When I ask clients to describe their diet, the two most common answers are “I eat a really good diet” (everything is relative) and “I was raised on a traditional diet, I like my meat and potatoes.” The former is usually the female answer and the latter comes mostly from men. Tradition gets used as a reason for a multitude of sins. If it was good enough for grandpa it is good enough for me. Two questions spring to mind – the first question is if our nostalgia for tradition is a reflection of fact; the second is the value of tradition on its own. 

When I started to eat a macrobiotic diet in the mid 1960’s, my grandfather told me that I was eating more like he did as a child. His family lived on porridge, bread, vegetables, beans and small game with very little red meat. He thought it was funny and he loved the food. The amount of meat in the diets of most people 100 years ago was very small; it was chemical free and free range or grazed. I have found this to be true in every country I have visited; if you ask the elders, their diet included less meat unless they were quite wealthy. 

There has been a long association between wealth and meat eating, the wealthiest get the best cuts, and the poor get what’s left. This is still true today; meat eating and the abundance of food are often associated with success. It has always been the rich who were overweight; with the shift in the modern diet, the tables are turned. Food abundance and plentiful meat and dairy are now the staples of the fast food diet. Obesity is now available for everyone – how democratic. The only problem is that the meat being consumed is still the scrap.  The popular fast food hamburger can contain as little as 15% meat and includes bones, connective tissue, blood vessels, fat, water, nerves, cartilage and plant based fillers. No one wants to know what’s in a hot dog. So-called traditions of meat eating serve those who sell meat but are not a reflection of reality.  The question still hangs in the air; even if our ancestors ate meat as their primary food why should that affect our diet today? 

Human evolution is dominated by two influences, physical adaptation and cultural adaptation. Physical adaptation is a reflection of our ability to meet the challenges and changes in the environment as reflected in physical form and function. These changes represent the raw desire for survival. Cultural evolution represents a different and unique aspect of human life. We develop ideas to drive and inform our attitudes and actions which are reflected in social institutions and the ways we alter our environment. The environment we are now adapting to is one of our own making.
Over the past 10,000 years human societies have reversed the swing of evolution. We have changed the environment we adapt to, we are in the process of altering the source of our life and we are doing it without any conscious vision of the result. Human culture has made forests disappear, changed the course of rivers, altered the atmosphere and changed the composition of the seas.
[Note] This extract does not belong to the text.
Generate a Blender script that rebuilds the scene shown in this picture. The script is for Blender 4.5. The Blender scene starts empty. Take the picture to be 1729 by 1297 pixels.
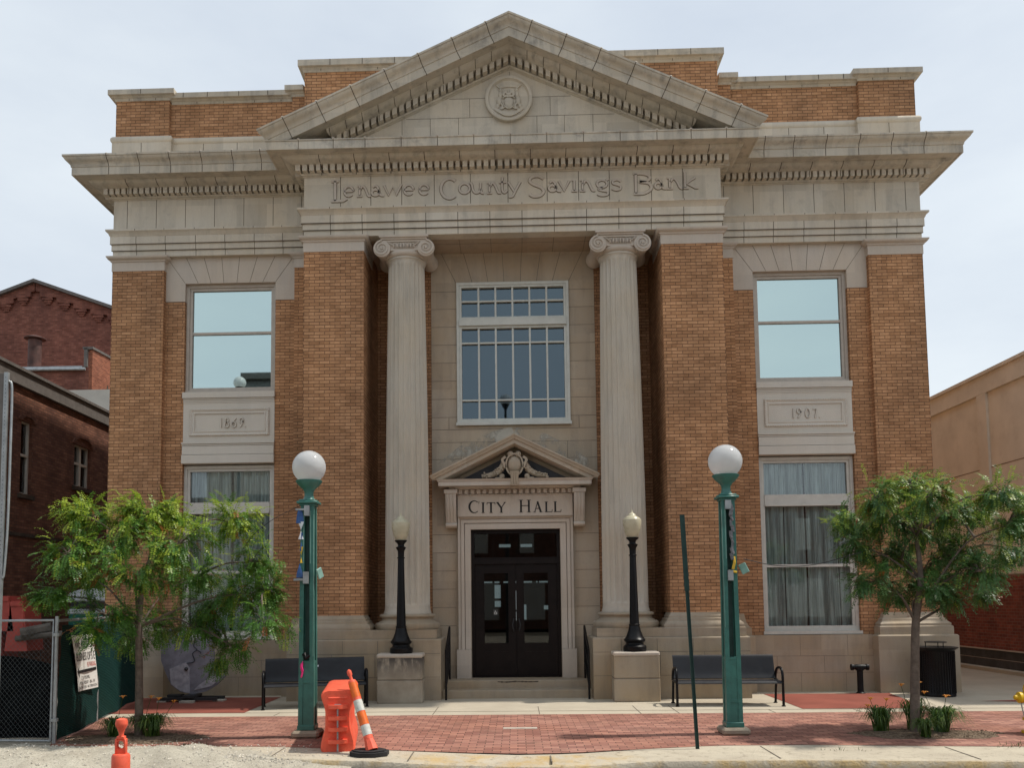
import bpy, math, random
import numpy as np
from math import sin, cos, pi, radians, sqrt
from mathutils import Vector, Matrix
random.seed(11)
SC = bpy.context.scene
COL = SC.collection

# ------------------------------------------------------------------ camera
cam_d = bpy.data.cameras.new('camera'); cam = bpy.data.objects.new('camera', cam_d); COL.objects.link(cam)
_yaw, _pitch, _roll = 0.02991473, 0.07476641, -0.01050027
_f = Vector((-sin(_yaw)*cos(_pitch), cos(_yaw)*cos(_pitch), sin(_pitch)))
_r = Vector((cos(_yaw), sin(_yaw), 0)); _u = _r.cross(_f)
_R = cos(_roll)*_r + sin(_roll)*_u; _U = -sin(_roll)*_r + cos(_roll)*_u
cam.matrix_world = Matrix(((_R.x, _U.x, -_f.x, 0.0055), (_R.y, _U.y, -_f.y, -16.0), (_R.z, _U.z, -_f.z, 1.8), (0, 0, 0, 1)))
cam_d.sensor_width = 36; cam_d.lens = 36*1450/1729
cam_d.shift_x = (864.5-827.347)/1729; cam_d.shift_y = (906.715-648.5)/1729
cam_d.clip_start = .1; cam_d.clip_end = 6000
SC.camera = cam

# ------------------------------------------------------------------ world, sun, exposure
SUN_EL, SUN_AZ = radians(60), radians(5)          # sun over the right end of the facade plane, a touch behind it
W = bpy.data.worlds.new('World'); SC.world = W; W.use_nodes = True
nt = W.node_tree; nt.nodes.clear()
def wn(t, **k):
    n = nt.nodes.new(t)
    for a, b in k.items(): setattr(n, a, b)
    return n
out = wn('ShaderNodeOutputWorld'); bg = wn('ShaderNodeBackground'); sky = wn('ShaderNodeTexSky')
sky.sky_type = 'NISHITA'; sky.sun_disc = False; sky.sun_elevation = SUN_EL; sky.sun_rotation = radians(90)-SUN_AZ
sky.air_density = 1.2; sky.dust_density = 2.5
tc = wn('ShaderNodeTexCoord'); mp = wn('ShaderNodeMapping'); mp.inputs['Scale'].default_value = (1, 1, 2.6)
nz = wn('ShaderNodeTexNoise'); nz.inputs['Scale'].default_value = 1.7; nz.inputs['Detail'].default_value = 6; nz.inputs['Roughness'].default_value = .55
cr = wn('ShaderNodeValToRGB')
cr.color_ramp.elements[0].position = .30; cr.color_ramp.elements[0].color = (6.7, 7.5, 8.6, 1)
cr.color_ramp.elements[1].position = .72; cr.color_ramp.elements[1].color = (9.2, 9.9, 10.4, 1)
mx = wn('ShaderNodeMixRGB'); mx.inputs[0].default_value = .86
nt.links.new(tc.outputs['Generated'], mp.inputs[0]); nt.links.new(mp.outputs[0], nz.inputs['Vector'])
nt.links.new(nz.outputs[0], cr.inputs[0]); nt.links.new(sky.outputs[0], mx.inputs[1]); nt.links.new(cr.outputs[0], mx.inputs[2])
nt.links.new(mx.outputs[0], bg.inputs[0]); bg.inputs[1].default_value = .1; nt.links.new(bg.outputs[0], out.inputs[0])
sd = bpy.data.lights.new('sun', 'SUN'); sd.energy = 3.8; sd.angle = radians(1.6); sd.color = (1, .94, .84)
sun = bpy.data.objects.new('sun', sd); COL.objects.link(sun)
_s = Vector((cos(SUN_EL)*cos(SUN_AZ), cos(SUN_EL)*sin(SUN_AZ), sin(SUN_EL)))
sun.rotation_euler = _s.to_track_quat('Z', 'Y').to_euler(); sun.location = (30, 0, 40)
SC.view_settings.view_transform = 'Standard'; SC.view_settings.look = 'None'; SC.view_settings.exposure = 0; SC.view_settings.gamma = 1
SC.render.engine = 'CYCLES'
SC.cycles.max_bounces = 6; SC.cycles.transparent_max_bounces = 8; SC.cycles.caustics_reflective = False; SC.cycles.caustics_refractive = False

# ------------------------------------------------------------------ materials
MATS = {}
class NB:
    def __init__(s, name):
        s.m = bpy.data.materials.new(name); s.m.use_nodes = True; s.t = s.m.node_tree; s.t.nodes.clear()
        s.out = s.n('ShaderNodeOutputMaterial'); s.b = s.n('ShaderNodeBsdfPrincipled'); s.l(s.b.outputs[0], s.out.inputs[0])
    def n(s, t, **k):
        x = s.t.nodes.new(t)
        for a, b in k.items(): setattr(x, a, b)
        return x
    def l(s, a, b): s.t.links.new(a, b)
    def mix(s, f, a, b, mode='MIX'):
        x = s.n('ShaderNodeMixRGB', blend_type=mode)
        for i, v in enumerate((f, a, b)):
            if hasattr(v, 'is_output'): s.l(v, x.inputs[i])
            elif i == 0: x.inputs[0].default_value = v
            else: x.inputs[i].default_value = (*v, 1)
        return x.outputs[0]
    def noise(s, scale, detail=4, rough=.55, vec=None, lo=.35, hi=.65, dist=0):
        x = s.n('ShaderNodeTexNoise'); x.inputs['Scale'].default_value = scale; x.inputs['Detail'].default_value = detail
        x.inputs['Roughness'].default_value = rough; x.inputs['Distortion'].default_value = dist
        if vec is None: vec = s.obj()
        s.l(vec, x.inputs['Vector'])
        r = s.n('ShaderNodeMapRange'); r.inputs[1].default_value = lo; r.inputs[2].default_value = hi; s.l(x.outputs[0], r.inputs[0])
        return r.outputs[0]
    def obj(s):
        if not hasattr(s, '_o'): s._o = s.n('ShaderNodeTexCoord').outputs['Object']
        return s._o
    def scaled(s, sc, loc=(0, 0, 0), rot=(0, 0, 0), vec=None):
        x = s.n('ShaderNodeMapping'); x.inputs['Scale'].default_value = sc; x.inputs['Location'].default_value = loc; x.inputs['Rotation'].default_value = rot
        s.l(vec or s.obj(), x.inputs[0]); return x.outputs[0]
    def wallvec(s):
        """(u, z) on any upright face: u runs along x or along y by the way the face looks"""
        g = s.n('ShaderNodeNewGeometry'); sx = s.n('ShaderNodeSeparateXYZ'); s.l(g.outputs['True Normal'], sx.inputs[0])
        ab = s.n('ShaderNodeMath', operation='ABSOLUTE'); s.l(sx.outputs[0], ab.inputs[0])
        gt = s.n('ShaderNodeMath', operation='GREATER_THAN'); gt.inputs[1].default_value = .6; s.l(ab.outputs[0], gt.inputs[0])
        so = s.n('ShaderNodeSeparateXYZ'); s.l(s.obj(), so.inputs[0])
        m = s.n('ShaderNodeMix'); m.data_type = 'FLOAT'; s.l(gt.outputs[0], m.inputs[0]); s.l(so.outputs[0], m.inputs[2]); s.l(so.outputs[1], m.inputs[3])
        c = s.n('ShaderNodeCombineXYZ'); s.l(m.outputs[0], c.inputs[0]); s.l(so.outputs[2], c.inputs[1]); return c.outputs[0]
    def bump(s, h, strength=.3, dist=.01):
        x = s.n('ShaderNodeBump'); x.inputs['Strength'].default_value = strength; x.inputs['Distance'].default_value = dist
        s.l(h, x.inputs['Height']); s.l(x.outputs[0], s.b.inputs['Normal'])
    def fin(s, col, rough=.8, metal=0, spec=.3):
        if hasattr(col, 'is_output'): s.l(col, s.b.inputs['Base Color'])
        else: s.b.inputs['Base Color'].default_value = (*col, 1)
        if hasattr(rough, 'is_output'): s.l(rough, s.b.inputs['Roughness'])
        else: s.b.inputs['Roughness'].default_value = rough
        s.b.inputs['Metallic'].default_value = metal; s.b.inputs['Specular IOR Level'].default_value = spec
        return s.m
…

The crucible out of which life emerged has been bent to the will of humanity, mostly for the worse. Our attitudes regarding food are an important part of this process. 
The gift of consciousness, our capacity to be aware of our actions and the implications of them, is a great gift if we use it. Tradition can be described as social habit. As with any habit, tradition should be assessed as either improving or diminishing the quality of individual and social life. With consciousness we may feel that some traditions fill an important need and are worth retaining, others may have outlived their use or are based on ignorance and need to be replaced. To retain any tradition out of misplaced nostalgia is ill advised. I loved my grandparents very much but am quite happy to leave some of their prejudices and beliefs in the past since they do not serve in the present.

The development of technologies and the speed of social change make many people anxious about the course of society. This anxiety often produces irrational fears as we move into uncharted territory. The course of history makes demands on us all to reassess what is of true value, not only in the moment but also for the future. When we approach the issue of nutrition, the demand is that we move beyond the restraints of imagined tradition and ask ourselves how we create a healthy and environmentally sound diet that is flexible enough to adapt to personal needs, diverse enough to satisfy the senses and capable of feeding a hungry world with the least environmental impact. This is not only possible but urgently needed. 

One of the habits we will have to leave behind is our dependence on animals as a primary food source. It is wasteful, unhealthy and produces environmental chaos. The way forward is to continue to advocate eating low on the food chain, to promote education of the young on the benefits of healthy eating, to support organic agriculture, and to demand politicians to have the courage to confront the massive agriculture and food monopolies and make them accountable for the quality of their food. There is no benefit in respecting tradition if it poisons the future.